Nicholas Sturgeon ’64 P91 P94

26 August 2020
Nicholas Sturgeon

Class: 1964

Major: Philosophy

Residence: Ithaca, NY

Deceased: August 24, 2020

Alumni survivors: Ms. Joanne S. Sturgeon ’63 P91 P94 W64 (Widow/Widower), Mr. Christopher D. Sturgeon ’91 (Child), Ms. Erika S. Drezner ’94 (Child)

Nick was born in Santa Maria, California and came to Carleton from Scarsdale High School, New York. He was one of only two persons in our class to graduate summa cum laude. Nick absorbed all his courses at Carleton, whatever subject. His bluebooks were always interesting and insightful. Even his penmanship was elegant. Nick was meant to be a scholar.

And to that end, he earned his Doctorate in Philosophy from Princeton University in 1972.

To begin his career, he joined Cornell University’s faculty in 1967 as an Assistant Professor of Philosophy. And his career at Cornell was ever upward from that time. He became a full professor in 1983.

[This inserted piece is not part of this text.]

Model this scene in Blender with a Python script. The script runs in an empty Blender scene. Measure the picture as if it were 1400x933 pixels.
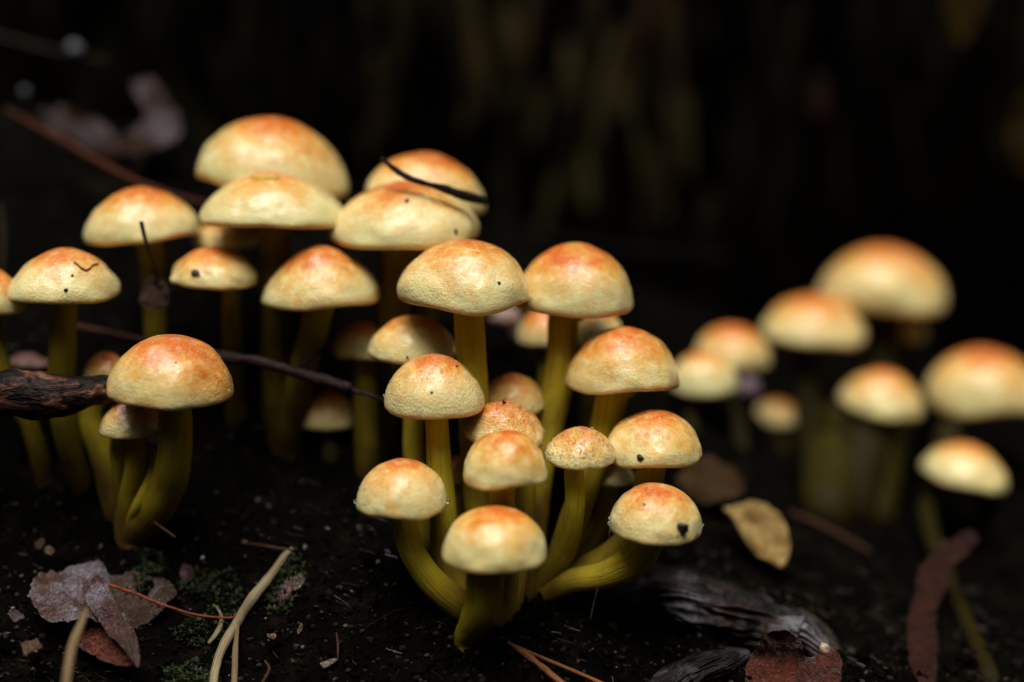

He also was a visiting professor at various times throughout his career, including the University of Michigan, Johns Hopkins University and the University of California, Los Angeles.

He was a professor in Cornell’s Department of Philosophy until his retirement in 2013. His service to Cornell was 46 years.

Nick focused on metaethics, the study of the nature, scope and meaning of moral judgement. Nick was the joint creator of a position known worldwide as “Cornell realism,” which holds that true moral judgements reflect facts about the natural world.

Nick’s awards and recognitions were many. He was legendary. Phrases of descriptions of him were—incredibly welcoming; he continued to support me; embodied everything I liked so much then; in addition to being a lovely person, he was and is one of my favorite philosophers; his work is a model for our undergrads; I continue to teach his work; his course on the empiricists was a classic; I can still see him, sitting on a desk and lecturing, noteless, armed only with an impossibly battered copy of John Locke’s ‘an essay concerning human understanding.’

One cannot say too much about Nick. He was a Carl. He married one, and both his children are Carls. During the 1985-1986 academic year, Nick was arrested at Day Hall on Cornell campus as part of a civil disobedience campaign to divest Cornell investments from South Africa’s apartheid regime. Just like a true Carl.